Die Frau der zwanziger Jahre
Von Jessica Reichel
Die 1920er Jahre waren wegweisend für die Emanzipation der Frau. Frauen erfanden für sich eine neue Rolle, erkämpften sich ihren Platz in der Arbeitswelt und brachten ihr neu gefundenes Selbstvertrauen durch Mode und Spiel mit ihren Reizen zum Ausdruck.

Wie sich das Arbeitsleben der Frau verändert hat
Margarethe eilt im Morgengrauen durch die hektischen Straßen Berlins, um ihren Arbeitsplatz noch rechtzeitig zu erreichen. Ihren Regenschirm hat sie sich geschäftig unter den Arm geklemmt, mit einer Hand hält sie ihren Hut fest, der ihren mühevoll frisierten Bubikopf vor dem Wind schützen soll. Margarethe ist Teil einer neuen Frauenbewegung, deren Ursprung in der Zeit des Ersten Weltkriegs liegt. Während des Krieges gab es durch die Abwesenheit vieler Männer eine Lücke in Industrie und Wirtschaft, die von Frauen ausgefüllt wurde und ihnen eine selbstbewusstere, gegenüber dem Mann gleichwertige Position ermöglichte. Angetrieben durch ihr neues Selbstwertgefühl, gaben sich viele Frauen auch nach Kriegsende nicht mehr mit ihrer alten Rolle der Ehefrau und Mutter zufrieden, die ihnen das klassische Rollenbild auferlegt hatte. Vielmehr erklärten sie das Streben nach eigener Erwerbstätigkeit und der damit verbundenen finanziellen Unabhängigkeit zum obersten Ziel.
So wie viele junge Frauen war auch Margarethe aus einer Kleinstadt in die pulsierende Metropole Berlin gekommen und hatte darauf gehofft, ein Teil der faszinierenden Großstadt zu werden. Bei ihrer Ankunft war die Tochter eines einfachen Arbeiters gerade einmal 20 Jahre alt gewesen und voller Hoffnung, der Glanz der Großstadt würde auch auf sie übergehen. Allerdings wurde sie bald ernüchtert, denn der Weg der Frauen in die Arbeitswelt war nicht einfach. Hatte eine Frau trotz der wenigen Stellen einmal eine Anstellung erhalten, war ihr diese nicht auf Dauer sicher. So gab es zum Beispiel aufgrund der schlechten wirtschaftlichen Lage und der damit verbundenen Arbeitslosigkeit seitens der Politik eine Kampagne gegen Doppelverdiener. Frauen drohte die Entlassung, wenn ihr Mann berufstätig war. Ähnlich erging es Beamtinnen, die nach Heirat oder auch Geburt eines unehelichen Kindes ihre Anstellung verloren.

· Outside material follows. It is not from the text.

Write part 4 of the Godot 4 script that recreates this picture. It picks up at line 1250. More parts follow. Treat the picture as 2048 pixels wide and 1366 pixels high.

Margarethe hat jedoch den Sprung in die Erwerbstätigkeit geschafft und ist nun als Bürofräulein tätig. Täglich nimmt sie an ihrem kleinen Tisch mit der mechanischen Schreibmaschine Platz und vervielfältigt Dokumente. Sie teilt sich den großen Büroraum mit zwanzig anderen Frauen und das monotone Klacken und Surren der Schreibmaschinen erreicht eine unangenehme Lautstärke. Tick-tick-tick- rrrrrrrr- tick- tick- tick- rrrrrrr. Da bieten Zigarettenpausen mit ihren Kolleginnen kleine Erholungsoasen; während sich die Frauen munter unterhalten, ziehen sie ihren Lidstrich nach und legen frischen Lippenstift auf, denn auf gutes Aussehen legen sie großen Wert. Jedoch entsprach die verbreitete romantisch-utopische Vorstellung über die Tätigkeiten dieser stets adrett gekleideten Fräuleins kaum der Realität.
Vielmehr war der Arbeitsalltag vieler Frauen von langen Arbeitszeiten, Unterbezahlung, sexuellen Übergriffen und schwierigen Arbeitsbedingungen geprägt. Wenn Margarethe ihren Arbeitsplatz gegen 19 Uhr verlässt, schmerzen ihre zarten Finger, die über Stunden dem monotonen Takt gefolgt sind. Ihr mageres Gehalt reicht ihr kaum zum Leben und so hat sie sich mit viel Mühe durch Überstunden im Büro das nötige Geld gespart, um sich eine eigene Schreibmaschine zu leisten. Auf dieser tippt sie in Heimarbeit Briefe und Dokumente und bessert so ihr kleines Einkommen auf.